5. The “No-Refusal” Policy: Holding Constables Accountable
The BNSS places a strict, non-negotiable obligation on law enforcement. The process is now a streamlined chain of accountability: the receiving station records the information (orally or in writing), registers the Zero FIR, and then must transfer all relevant documents to the concerned station.
This creates a “no-refusal” environment. Based on the logic found in State of AP v. Punati Ramulu, the law makes it clear that even the constable at the front desk or the duty officer has no legal ground to turn you away. If a cognizable offense is disclosed, they are legally bound to act.
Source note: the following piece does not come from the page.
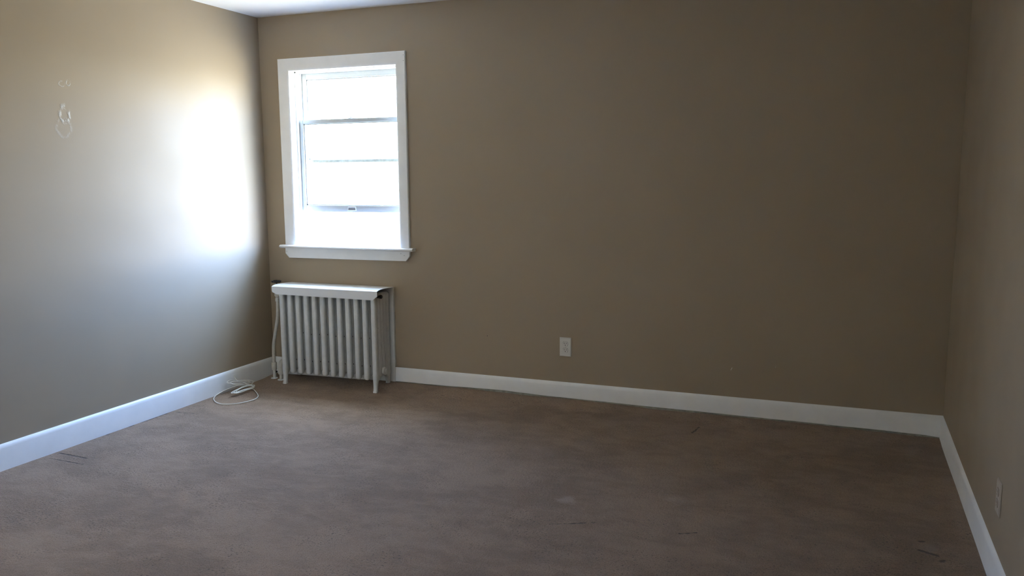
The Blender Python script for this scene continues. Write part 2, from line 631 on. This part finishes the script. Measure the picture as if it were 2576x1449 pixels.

“Regardless of territorial jurisdiction, if a cognizable offense has been committed, a Zero FIR must be lodged. The police—including constables—are not permitted to prevent this registration based on location, and must transfer the record to the concerned station for a formal case number.”
Conclusion: A New Era of Legal Accessibility
The implementation of the BNSS represents a major step toward a more citizen-centric justice system. By making the Zero FIR an explicit part of the law under Section 173, we are moving toward a “borderless” model of reporting. You are no longer at the mercy of a police officer’s discretion regarding a map; you are protected by a statutory mandate.
This shift raises a vital question for our future: If every police station is now a mandatory gateway to the entire legal system, will this finally force local officers to treat every citizen with the urgency and dignity the law demands? The “jurisdictional nightmare” is legally over; now, it is up to an informed public to ensure it stays that way.